A estória de um desenho
O meu avô era artista. Foi daí que ganhei o “bichinho”.
Quando era pequena costumava passar a maior parte do tempo em casa dos meus avós. Havia muito pouca coisa para fazer lá, além de ver os 4 canais da televisão portuguesa, na hora dos desenhos animados. Por isso passava os dias a desenhar, criando personagens ou representando os meus ídolos das séries animadas. Às vezes sentava-me e ficava quieta a imaginar uma aventura com ou sem brinquedos, até um lápis meio gasto servia como personagem. O pequenino azul era o herói, o grande e castanho era o vilão. Sempre senti que vivia noutra esfera, por isso brincava dentro da minha cabeça. Lembro-me da realidade não ser suficiente para mim, daí desenhar, porque o desenho permite-me participar em momentos nos quais nunca consegui encaixar e uma banda desenhada permite-me viver uma história diferente da realidade.
O meu processo criativo passa primeiro pela ideia de uma imagem. Essa imagem tem de despertar alguma coisa em mim. Normalmente é um sentimento abstrato que depois vai sendo descoberto conforme o desenho, mesmo que seja um desenho figurativo, ele não é tangível ao início. E, por isso o desenho descobre-se a si próprio. Quando faço uma ilustração, ela conta histórias que eu própria desconheço. É a partir da imagem que depois tento perceber que história está ali, pois é me completamente alheio. O desenho tem a sua própria personalidade e as personagens também. Assim que descubro o mistério, começo a deitar cá para fora a minha própria interpretação da história. É assim que eu faço Banda Desenhada.
Quando surgiu a oportunidade de fazer uma BD, estava no primeiro ano de mestrado e andava meio perdida. Como a BD foi sempre uma coisa que gostei, decidi juntar o projeto de dissertação à publicação da BD. Claro que me senti perdida também, pois não tinha ideia da história que queria contar. E um dia, tive um sonho. Era sobre o terreno baldio que existia ao pé da minha casa. Nesse sonho, eu estava escondida a gozar o fato de ninguém saber onde estava e ninguém saber que estava a observar.
Um vizinho idoso, que costumava andar com uma máquina fotográfica sempre pronta a disparar, foi uma das pessoas que quase me viu no sonho. Foi quando ele se esqueceu do que tinha visto, que me comecei a transformar numa criatura selvagem. Os meus braços e pernas começaram a ficar muito compridos, enquanto agarravam o chão. Não sei porquê, mas tive a sensação de que o meu rosto também mudara. A partir daqui, soube que a minha estória seria sobre este monstro. Como fui eu que me transformei, agarrei em mim e comecei a pintar o meu rosto com tinta, a transfigurar-me, tentando chegar à forma final posteriormente em Desenho.

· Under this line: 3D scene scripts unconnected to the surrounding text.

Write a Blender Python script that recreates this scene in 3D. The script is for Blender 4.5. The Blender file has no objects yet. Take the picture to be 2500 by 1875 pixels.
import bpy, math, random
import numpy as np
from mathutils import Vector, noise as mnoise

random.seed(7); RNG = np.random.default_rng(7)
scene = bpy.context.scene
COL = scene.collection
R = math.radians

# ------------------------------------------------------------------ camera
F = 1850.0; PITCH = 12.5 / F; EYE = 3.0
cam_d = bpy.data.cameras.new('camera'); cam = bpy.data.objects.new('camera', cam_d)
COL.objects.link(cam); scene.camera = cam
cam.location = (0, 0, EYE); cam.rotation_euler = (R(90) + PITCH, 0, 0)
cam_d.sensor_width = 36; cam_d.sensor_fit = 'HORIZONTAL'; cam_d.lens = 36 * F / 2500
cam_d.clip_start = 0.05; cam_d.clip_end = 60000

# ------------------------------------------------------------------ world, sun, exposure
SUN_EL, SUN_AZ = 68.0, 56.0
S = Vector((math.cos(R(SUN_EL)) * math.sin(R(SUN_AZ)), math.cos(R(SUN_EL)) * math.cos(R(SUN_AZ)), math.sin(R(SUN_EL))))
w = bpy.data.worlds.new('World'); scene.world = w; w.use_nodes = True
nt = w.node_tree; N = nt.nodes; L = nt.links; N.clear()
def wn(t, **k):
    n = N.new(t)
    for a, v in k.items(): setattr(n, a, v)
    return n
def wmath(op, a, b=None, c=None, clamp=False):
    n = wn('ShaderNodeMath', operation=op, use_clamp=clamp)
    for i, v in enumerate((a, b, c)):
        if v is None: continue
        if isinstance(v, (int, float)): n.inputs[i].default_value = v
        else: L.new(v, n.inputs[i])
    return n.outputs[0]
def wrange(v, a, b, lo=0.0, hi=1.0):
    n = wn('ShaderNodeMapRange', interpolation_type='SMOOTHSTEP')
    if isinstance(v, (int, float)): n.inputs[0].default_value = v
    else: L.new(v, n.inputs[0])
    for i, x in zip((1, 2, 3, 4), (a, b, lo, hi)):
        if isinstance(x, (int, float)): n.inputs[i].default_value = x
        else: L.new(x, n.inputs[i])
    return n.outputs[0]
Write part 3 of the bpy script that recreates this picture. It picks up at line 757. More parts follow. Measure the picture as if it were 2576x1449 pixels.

Depois de criares um “mundo”, ele deixa de te pertencer, a partir do momento em que o tornas visível aos outros, ele passa a ser de todos. Isso é fantástico, porque quando materializas uma ideia, ela passa a ser real, e é a realidade que tu gostavas que fosse ou o medo que tu queres ultrapassar, ou algo que tu queres gritar. Nos desenhos, posso viver situações que na realidade eu nunca teria coragem para viver, posse expressar os meus medos, posso fazer um desenho gore, quando na verdade nem um corte consigo ver sem me dar náuseas; fumar um cigarro quando nem sequer fumo. Consigo criar um mundo perfeito, onde os gatos dominam os telhados sem ter medo que eles caiam, quando na verdade nunca deixaria os meus subir um parapeito. É que eles no desenho não caem, eles voam.
E é isso que o desenho é para mim: uma forma de viver tudo sem limites e sem medos.
Rita Alfaiate nasceu em Lisboa em 1992. Desde muito cedo começou a desenhar como brincadeira, dando vida às suas histórias e personagens. Talvez por isto, encontre na Banda Desenhada a sua principal realização como artista. O seu percurso passa pela publicação dos álbuns No Caderno da Tangerina (2017), Tangerina (2019) e Banda Desenhada – Ensaio sobre a Incoerência Estilística (2019).
Participou também na antologia Humanus (Escorpião Azul, 2018) e no Zine Legendary Horror Stories (Legendary Books, 2019) com a curta Nós, da autoria de Nuno Duarte.
Actualmente, frequenta o Doutoramento em Desenho na FBAUL.